My chassis is almost ready for finish. Trying to decide between powder coat or paint. Paint seems to be a lot more expensive and the potential for paint jail. Powder is half the price and the turn around is a week or so. Paint I can scuff and weld something down the road but not with powder. Opinions ??? Thanks in advance New Brookville chassis sanded to 220 and covered with Gibbs
I don't know how interesting my comment will be! My friend has the powder coating equipment. Volunteered to let me use it. I was tempted, but with so many parts to coat, I went with paint. Powder coat would have been nice, I just thought it would take me too long. At that time, I think it was 26 parts I painted that day, the next day I had a rolling chassis with working brakes and steering. I don't think I could have pulled off that time frame with powder coat. The frame and car is painted anyway, so a few suspension components being powder coated didnt seem like it was worth it. I am purchasing my own stuff to powder coat in the future, so maybe next time.

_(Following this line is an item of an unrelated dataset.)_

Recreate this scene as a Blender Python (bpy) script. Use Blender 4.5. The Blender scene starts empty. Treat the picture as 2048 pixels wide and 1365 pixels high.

It sounds like you are not planning to paint the frame yourself, either. Have you talked to a paint shop about how long it would take, and what it would cost, to have it painted to your desired level of finish? I'd be concerned about getting paint to stick to something that's been covered with oil. It's not easy to get it clean.
Yeah, painters are difficult to pin down, but I have a couple of estimates of time and money. The powder place is an industrial facility which is very experienced and dependable, used them before to coat my sculptures. Sent from my iPhone using H.A.M.B.
Most of the aftermarket frame rails need some body filler here and there, easy enough to do when painting, not sure if fillers hold up in the oven after powder coating. Maybe @CudaChick1968 will way in on the subject.
If its a new frame I would powder coat. I found powder that matched exactly to my paint color. I painted the frame but powdered the axles and hairpin/ladder bars.
i had the Pete & Jakes `32 frame , rear end , front axle and a bunch of misc parts powder coated on my `30 coupe...i think it was a wise choice for me
The powder coater will sand blast everything before he coats. That will eliminate the oil coating. The painter probably won’t. Sent from my iPhone using The H.A.M.B. mobile app
I don't believe the powder will stick to filler since it is put on with an electric charge. Sent from my SM-G920V using The H.A.M.B. mobile app
I powder coated the frame and all moving parts up front and rear. I'm glad I did because it is a lot stronger then paint. It has held up great for a driver and I would do it again.
Thanks for replies, not a show car so a few small imperfections is not a big issue. Have to use the Gibbs in this area cause if the high humidity and won’t stop raining this year. Sent from my iPhone using H.A.M.B.
I followed your build and the chassis came out really nice, how is the powder holding up ? Sent from my iPhone using H.A.M.B.
I kinda talked you into chopping it yourself , or was it more of a nudge ? No reason you couldnt paint it yourself. Sent from my iPhone using The H.A.M.B. mobile app
<----- The wheels & grille insert on my old beater were powder coated 30 years ago and are holding up great. HRP
'32 rails are basically the extension of the body panel. Can they match powder coating to the body paint?
It really boils down to durability vs appearance if you take cost out of the equation. There's no question that properly-applied powdercoat will be far more durable in terms of resisting chipping compared to paint, but powdercoat has limitations that you seem to be at least partially aware of. Unless your coater really knows what they're doing, it's much harder to get to the same level of finish you can get with paint and as you point out, touch-up is all-but-impossible.
OK... Wouldn't one paint the frame ,body for a match? No need to waste money and time powder coating.
If the frame has been sanded with 220 using a DA then its too slick to provide adequate tooth for epoxy primer. 80 grit with a DA or 180 grit for hand sanding are the recommended grits for epoxy on bare steel. Given the durability of epoxy primer, I can't imagine using any other type of primer when painting a frame. No advice to offer on powder vs paint, but as it stands now, the frame isn't ready for a paint shop to start blowing primer on it.
We painted the '32 frame on our coupe to match the body... Looking back, should have powder coated the dragsters frame.
Paint over powder isn't uncommon. Powder is a relatively soft finish (it's melted-on plastic after all), and while it resists chipping far better than paint, it also 'mars' and micro-scratches much easier. Think back to the cheap plastic toys you see at grocery stores; nice and shiny when new, after a kid had handled/played with it for some time the finish dulled. Powder will do the same thing over time. Paint is a harder surface compared to powder and up to it's limits will resist this sort of damage much better and can be touched-up. The local coater I use for the stuff that won't fit in my oven does a lot of coating for motorcycles, including tanks, fenders, and other trim. On the 'body' parts, he clear-coats the powder with paint to address this problem.